The success of the diversion will be presented as results from such analytic methods as observation of surface pressure responses to the pill’s placement into the formation, rate step-down tests for analysis of near-wellbore effects, and statistical evaluation of production data. The step-down tests provide comparisons of how many perforation clusters are stimulated before and after the pill, which will illustrate both the performance of plugging and diversion and the comparison to fracture counts in conventionally stimulated wells. Production comparisons between the test wells and offsets give an indication of increased reservoir contact resulting from diversion, and results from tracer collection illustrate which intervals (between diverter-treated and conventional) are contributing to production.

Over the 102 intervals in which the sequenced fracturing technique was implemented on the four cemented, plug-and-perf wells, significant diversion was observed in 97 of those, a 95% success rate. The success criteria for this condition were based on observation of increases in surface treating pressure at the constant-rate pill placement into the formation. Changes in instantaneous shut-in pressures (ISIP) before versus after the pill and overlays of treating pressure before and after the pill were also analyzed as metrics of diversion success, and it was found that 81% of test intervals met the success criteria for ?ISIP. Step-down tests indicated a reduction in perforations taking fluid from before the pill to after its placement, which supports the theory that this technique was effective in plugging fractures initially taking fluid.

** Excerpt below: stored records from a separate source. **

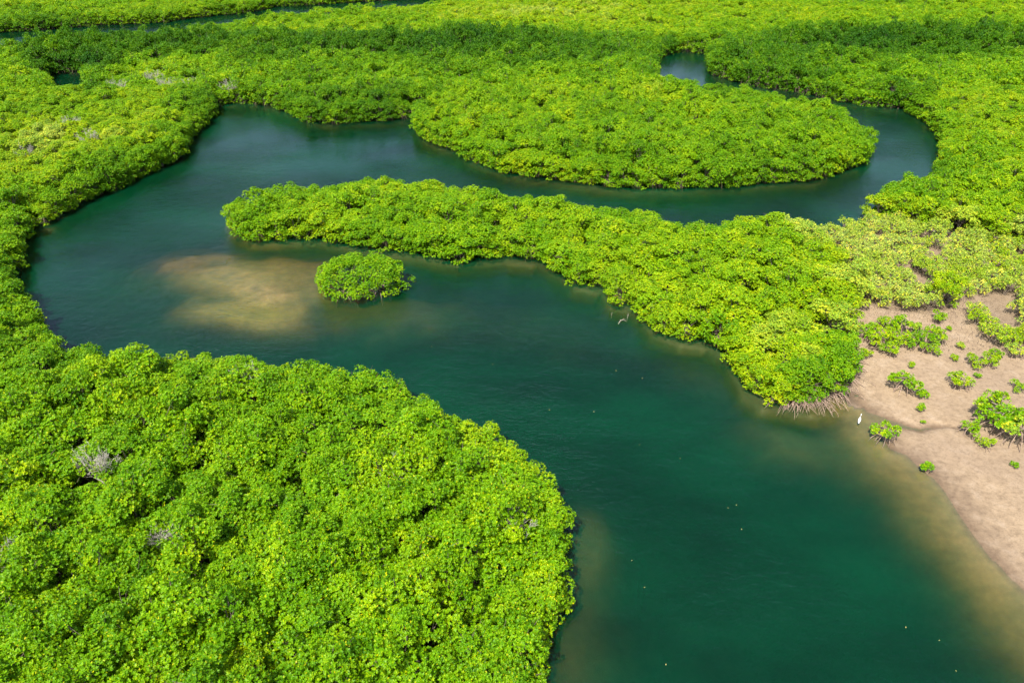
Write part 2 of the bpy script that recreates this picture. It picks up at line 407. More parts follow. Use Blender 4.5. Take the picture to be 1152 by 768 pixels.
scrub_poly = np.array([px(*p) for p in [(835,246),(900,238),(960,236),(985,250),(1040,262),(1180,285),(1400,300),(1500,420),(1152,400),(1118,394),(1095,372),(1078,338),(1060,354),(1000,352),(975,345),(948,352),(952,330),(930,300),(880,268)]])
sandy[near] = np.maximum(sandy[near], inside(GP[near], scrub_poly) * .75)
dep_n = np.where(near, hz, 0)
bedsand = np.zeros(len(GP)); _u, _v, _ = to_px(GP[:, 0], GP[:, 1])
for (bu, bv, ru, rv, a, dt) in bars:
    c, s_ = math.cos(R_(a)), math.sin(R_(a)); du, dv = _u-bu, _v-bv
    bedsand = np.maximum(bedsand, np.where(near, sstep(1.9, .6, np.sqrt(((du*c+dv*s_)/ru)**2 + ((-du*s_+dv*c)/rv)**2)), 0) * (1.0 if dt < .7 else .12))
top_poly = np.array([px(*p) for p in [(920,8),(1040,8),(1040,-2),(920,-2)]]); sandy[near] = np.maximum(sandy[near], inside(GP[near], top_poly) * .9)
dbg = np.full(len(GP), 99.); dbg[near] = seg_dist(GP[near], beach_line[:-1], beach_line[1:])
uu, vv_, dd_ = to_px(GP[:, 0], GP[:, 1])
def ell(u0, v0, ru, rv): return np.exp(-(((uu-u0)/ru)**2 + ((vv_-v0)/rv)**2))
bedsand = np.maximum(bedsand, np.where(near, sstep(7.5, 1.0, dbg)*.62, 0))
algae = np.where(near, .8*ell(290, 352, 60, 13) + .45*ell(230, 330, 40, 22) + .6*ell(975, 565, 28, 14) + .3*np.exp(-((dbg-6)/2.5)**2) + .2*ell(1110, 700, 60, 40) + .2*ell(450,345,60,20), 0)
nx, ny = len(xs), len(ys)
idx = np.arange(nx*ny).reshape(ny, nx)
F = np.stack([idx[:-1, :-1].ravel(), idx[:-1, 1:].ravel(), idx[1:, 1:].ravel(), idx[1:, :-1].ravel()], 1)
me = make_mesh('ground', np.column_stack([GP, hz]), F, M_GROUND, {'sandy': ('POINT', np.clip(sandy, 0, 1)), 'algae': ('POINT', np.clip(algae, 0, 1)), 'bedsand': ('POINT', np.clip(bedsand, 0, 1))})
me.polygons.foreach_set('use_smooth', np.ones(len(me.polygons), bool))
g = bpy.data.objects.new('ground', me); COL.objects.link(g); tag(g, 'tan tidal sand flat and dark mud under the mangroves', kind='structure')

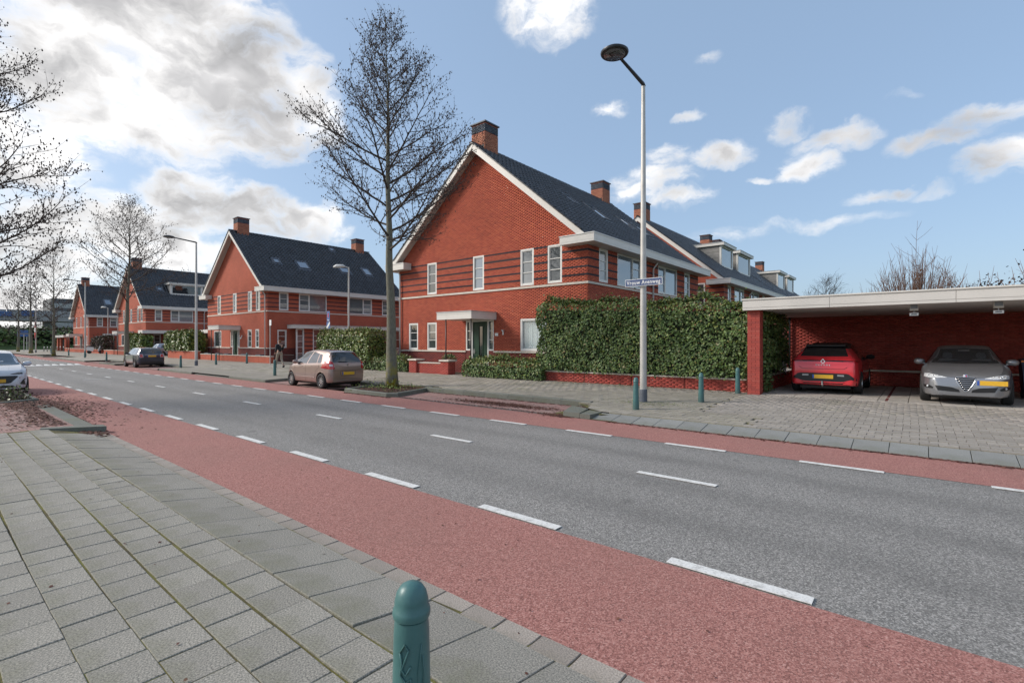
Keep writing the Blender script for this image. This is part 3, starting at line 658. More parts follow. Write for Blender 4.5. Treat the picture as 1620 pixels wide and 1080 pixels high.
SLOPE = .825; RIDGE = 11.55; HW = 12.6
def roofz(x): return RIDGE-SLOPE*abs(x-HW/2)
TCOS = math.cos(math.atan(SLOPE)); TSIN = math.sin(math.atan(SLOPE))
def roof_tiles(parent, y0, y1, side=1, single=0, holes=(), cam_local=None):
    tw, te = .30, .345; slope_len = (HW/2+.22)/TCOS; rows = int(slope_len/te); cols = int((y1-y0)/tw); te = slope_len/rows; tw = (y1-y0)/cols
    # one tile in (a: along y, s: down slope, h: height over slope)
    prof = [(0, .010), (.05, .088), (.085, .094), (.13, .060), (.17, .014), (.30, .010)]
    vs = []; 
    for a, h in prof:
        aa = a*tw/.30
        vs += [(aa, 0, h-.012), (aa, te+.03, h+.016), (aa, te+.032, h-.02)]
    fs = []
    for i in range(len(prof)-1): fs += [(3*i, 3*i+1, 3*i+4, 3*i+3), (3*i+1, 3*i+2, 3*i+5, 3*i+4)]
    vs = np.array(vs); cx = HW/2
    def place(r, c):
        s0 = r*te; s_ = vs[:, 1]+s0; a = vs[:, 0]+y0+c*tw
        hh = vs[:, 2]+.012
        x = cx+side*(s_*TCOS+hh*TSIN); z = RIDGE-s_*TSIN+hh*TCOS
        return np.stack([x, a, z], -1)
    idx = []
    for r in range(rows):
        for c in range(cols):
            s0 = (r+.5)*te*TCOS; y = y0+(c+.5)*tw
            if any(h[0] < s0+cx < h[1] and h[2] < y < h[3] for h in holes): continue
            idx.append((r, c))
    # with y increasing and s down-slope on +x the face order points outward; mirror for the other slope
    F_ = [f[::-1] for f in fs] if side > 0 else fs
    if single:
        key = lambda rc: (cx+side*(rc[0]+.5)*te*TCOS-cam_local[0])**2+(y0+rc[1]*tw-cam_local[1])**2+(RIDGE-rc[0]*te*TSIN-1.75)**2
        idx.sort(key=key); me = bpy.data.meshes.new('roof_tile'); P = place(0, 0)
        O = np.array([cx, y0, RIDGE]); me.from_pydata([tuple(p) for p in P-O], [], F_); me.materials.append(M['roof_tile'])
        me.polygons.foreach_set('use_smooth', [i % 2 == 0 for i in range(len(F_))]); me.update()
        for r, c in idx[:single]:
            o = bpy.data.objects.new('roof_tile', me); COL.objects.link(o); o.parent = parent
            o.location = (O[0]+side*r*te*TCOS, O[1]+c*tw, O[2]-r*te*TSIN+random.gauss(0, .003)); o.rotation_euler = (random.gauss(0, .004), random.gauss(0, .006), 0)
        idx = idx[single:]
    V = np.array([place(r, c)+np.array([0, 0, random.gauss(0, .0015)]) for r, c in idx])
    o = quads('roof_tiles', V, M['roof_tile'], parent, F=F_)
    o.data.polygons.foreach_set('use_smooth', np.tile([i % 2 == 0 for i in range(len(F_))], len(idx))); return o
def skylight(parent, x0, x1, y0, y1):
    """on the right slope; x0<x1 local x"""
    def P(x, y, h): return (x+h*TSIN, y, roofz(x)+h*TCOS)
    b = MB(); fw = .07
    def slab(xa, xb, ya, yb, h0, h1, bb):
        bb.add([P(xa,ya,h0),P(xb,ya,h0),P(xb,yb,h0),P(xa,yb,h0),P(xa,ya,h1),P(xb,ya,h1),P(xb,yb,h1),P(xa,yb,h1)], BF)
    slab(x0, x0+fw, y0, y1, -.02, .12, b); slab(x1-fw, x1, y0, y1, -.02, .12, b); slab(x0+fw, x1-fw, y0, y0+fw, -.02, .12, b); slab(x0+fw, x1-fw, y1-fw, y1, -.02, .12, b)
    o = b.build('skylight', M['lead'], parent)
    g = MB(); slab(x0+fw, x1-fw, y0+fw, y1-fw, .07, .085, g); g.build('pane', M['skylight_glass'], o)
    f = MB(); slab(x0-.12, x1+.18, y0-.12, y1+.12, .015, .065, f); f.build('flashing', M['lead'], o)
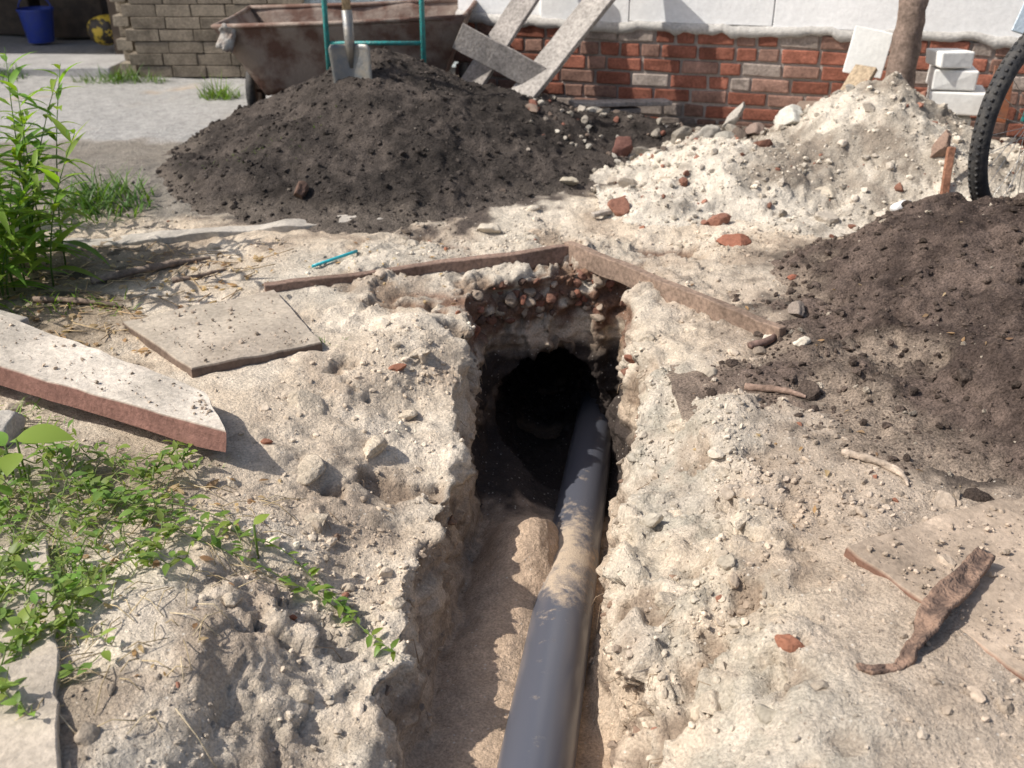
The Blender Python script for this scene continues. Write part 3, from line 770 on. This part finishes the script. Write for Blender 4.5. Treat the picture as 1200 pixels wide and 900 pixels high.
gnarl('wooden_post',[(2.04,5.45,-.1),(2.05,5.46,.4),(2.07,5.5,.9),(2.10,5.56,1.9)],[.078,.074,.07,.066],(.22,.165,.135),450,1,60,.10)
mb=MB()
mb.box((2.34,5.50,.43),(.22,.20,.10),rz(-.2),(.80,.79,.76),.006); mb.box((2.30,5.48,.53),(.18,.18,.08),rz(.1),(.82,.81,.78),.006)
mb.box((2.38,5.50,.31),(.28,.24,.12),rz(-.3),(.76,.75,.72),.006); mb.box((2.33,5.6,.13),(.34,.3,.2),rz(-.3),(.7,.69,.65),.006)
mb.build('aerated_concrete_block',M_plaster,bevel=.008)
mb=MB(); mb.box((1.95,5.72,.52),(.20,.03,.24),euler(-.2,0.15,-.28),(.78,.78,.75),.006); mb.build('foam_board',M_plaster,bevel=.004)
plank('wooden_offcut',(1.80,5.48,.33),(1.90,5.56,.47),.13,.03,(.42,.33,.23),roll=R(0))
plank('metal_sheet',(2.40,4.85,.72),(2.62,5.0,1.3),.2,.012,(.5,.5,.5),M_bluemetal,roll=R(40))
plank('rusty_plate',(2.50,5.25,.25),(2.54,5.35,.50),.12,.012,(.5,.5,.5),M_rust2,roll=R(30))
plank('clay_tile',(1.90,4.30,.02),(1.94,4.42,.32),.035,.02,(.28,.14,.09),M_brick,roll=R(20))
mb=MB(); zz=tz(1.72,4.34); mb.tube([(1.69,4.31,zz+.02),(1.75,4.35,zz+.03),(1.765,4.36,zz+.032),(1.78,4.37,zz+.034)],[.022,.022,.01,.01],14); mb.build('plastic_bottle',M_white,True)

# ------------------------------------------------------------------ bicycle
bike=empty('bicycle'); wr=.385
c1=Vector((2.10,4.06,.50)); dv=Vector((math.cos(R(36)),math.sin(R(36)),0)); axw=Vector((-dv.y,dv.x,0)); c2=c1+dv*1.12
mb=MB(); torus(mb,c1,wr,.036,axw,72,14); torus(mb,c2,wr,.036,axw,72,14)
for c in (c1,c2):
    for k in range(90):
        t=2*math.pi*k/90; d=dv*math.cos(t)+Vector((0,0,1))*math.sin(t); tg=Vector((0,0,1))*math.cos(t)-dv*math.sin(t)
        for s_ in (-1,1):
            p=c+d*(wr+.032)+axw*s_*.014; mb.tube([p-tg*.006,p+tg*.006],.007,4)
mb.build('tyres',M_rubber,True,bike)
mb=MB(); torus(mb,c1,wr-.038,.012,axw,64,8); torus(mb,c2,wr-.038,.012,axw,64,8)
for c in (c1,c2):
    mb.tube([c-axw*.04,c+axw*.04],.018,12)
    for k in range(28):
        t=2*math.pi*k/28; d=dv*math.cos(t)+Vector((0,0,1))*math.sin(t); t2=t+.5*(1 if k%2 else -1); d2=dv*math.cos(t2)+Vector((0,0,1))*math.sin(t2)
        mb.tube([c+d2*.018+axw*(.03 if k%4<2 else -.03),c+d*(wr-.035)],.0015,4,cap=False)
mb.build('rims_and_spokes',M_chrome,True,bike)
mb=MB(); U=Vector((0,0,1))
bb=c1+dv*.64-U*.05; st=c1+dv*.74+U*.50; hd=c1+dv*.14+U*.46; hd2=c1+dv*.10+U*.60
for a,b in ((bb,st),(hd,st-U*.05),(hd-U*.05,bb),(hd,hd2)): mb.tube([a,b],.015,10)
for s_ in (-.055,.055):
    mb.tube([c1+axw*s_,hd-U*.02+axw*s_*.9],.011,8); mb.tube([c2+axw*s_,bb],.009,8); mb.tube([c2+axw*s_,st-U*.06],.009,8)
mb.build('frame',M_teal,True,bike)
mb=MB(); mb.tube([hd2,hd2+U*.08],.012,8); mb.tube([hd2+U*.08-axw*.28-dv*.02,hd2+U*.08,hd2+U*.08+axw*.28-dv*.02],.011,8); mb.tube([st,st+U*.15],.012,8)
mb.tube([st+U*.16-dv*.0,st+U*.17+dv*.22],[.02,.07],10); mb.build('handlebar_and_saddle',M_rubber,True,bike)

# ------------------------------------------------------------------ plants
def leaf(mb,base,d,up,L_,W_,droop=.4,fold=.25,col=(.08,.16,.03),n=5,shape=.6):
    d=Vector(d).normalized(); s=d.cross(Vector(up)); 
    if s.length<1e-3: s=Vector((1,0,0))
    s.normalize(); V_=[];p=Vector(base); dd_=d.copy(); st=L_/n
    for i in range(n+1):
        t=i/n; w_=W_*.5*max(0,math.sin(math.pi*(t**shape)))
        w_=max(w_,.0004); u=s.cross(dd_)
        V_+= [p-s*w_+u*w_*fold,p,p+s*w_+u*w_*fold]
        dd_=(dd_-Vector((0,0,1))*droop/n).normalized(); p=p+dd_*st
    F=[]
    for i in range(n):
        a=i*3; F+= [(a,a+1,a+4,a+3),(a+1,a+2,a+5,a+4)]
    mb.add([v[:] for v in V_],F,col)
def gcolr(b=(.10,.19,.035),v=.3): 
    k=random.uniform(1-v,1+v); y_=random.uniform(.85,1.25); return (b[0]*k*y_,b[1]*k,b[2]*k)
def leafy_plant(name,cx,cy,nst,rad,h,L_,W_,lean=.3,nl=24,col=(.10,.20,.035)):
    e=MB()
    for k in range(nst):
        a=random.uniform(0,6.28); r=rad*math.sqrt(random.random()); x_=cx+r*math.cos(a); y_=cy+r*math.sin(a); z_=tz(x_,y_)-.01
        hh=h*random.uniform(.6,1.05); ln=Vector((math.cos(a),math.sin(a),0))*lean*random.uniform(.3,1.2)*hh+Vector((random.uniform(-.1,.2)*hh,random.uniform(-.1,.1)*hh,0))
        pts=[Vector((x_,y_,z_))+ln*(t**1.7)+Vector((0,0,hh*t)) for t in np.linspace(0,1,8)]
        e.tube(pts,[.004*(1-.7*t) for t in np.linspace(0,1,8)],5,(.12,.2,.06))
        for j in range(nl):
            t=.12+.88*(j+random.random()*.5)/nl; t=min(t,1); q=t*7; i0=min(int(q),6); p=pts[i0].lerp(pts[i0+1],q-i0)
            an=j*2.4+random.uniform(-.4,.4); el=random.uniform(-.1,.6)+.5*t
            d=Vector((math.cos(an)*math.cos(el),math.sin(an)*math.cos(el),math.sin(el)))
            s_=random.uniform(.6,1.15)*(1-.3*t)
            leaf(e,p,d,(0,0,1),L_*s_,W_*s_,random.uniform(.4,1.2),.3,gcolr(col))
    return e.build(name,M_leaf,True)
leafy_plant('tall_leafy_weed',-1.91,3.68,16,.20,.80,.23,.040,nl=24,col=(.17,.29,.045))
leafy_plant('tall_leafy_weed',-1.96,3.36,11,.16,.46,.19,.034,nl=20,col=(.17,.28,.045))
leafy_plant('leafy_weed',-2.35,4.1,12,.25,.65,.18,.034,nl=20,col=(.14,.25,.04))
def grass(name,cx,cy,rx,ry,n,h,col=(.10,.18,.035),w=.006):
    e=MB()
    for k in range(n):
        a=random.uniform(0,6.28); r=random.random()**.7; x_=cx+rx*r*math.cos(a); y_=cy+ry*r*math.sin(a)
        t=random.uniform(0,6.28); d=Vector((math.cos(t)*.6,math.sin(t)*.6,1))
        leaf(e,(x_,y_,tz(x_,y_)-.01),d,(math.cos(t),math.sin(t),.1),h*random.uniform(.3,1.1)*(1.1-.6*r),w*random.uniform(.6,1.3),random.uniform(.3,1.6),.2,gcolr(col),5,.6)
    return e.build(name,M_leaf,True)
grass('grass_tuft',-1.94,4.6,.24,.32,360,.26,(.08,.16,.035),.009)
grass('grass_tuft',-2.05,7.2,.14,.12,160,.24,(.11,.19,.04),.008)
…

The success of fracture plugging and diversion was reinforced by analysis of the near wellbore effects obtained from the step-down tests, which illustrated that the tortuosity reduction achieved by acid following the pill was significantly greater than the reduction observed during the placement of the first acid spear (following the ball) – indicating that new perforation clusters were being treated after the pill. Production data supported the theory that diversion and increased reservoir contact was achieved, due to the performance of test wells versus offset wells treated with similar, but conventional, hydraulic fracturing designs. The wells within the study on which diverter was pumped across the entire lateral produced, on average, in the 71st percentile among each of their groups of offset wells after 150 producing days. Three of these were P90, P81, and P80 wells, but the fourth cemented well, producing in the 31st percentile, due to increase in water cut after artificial lift pump installation.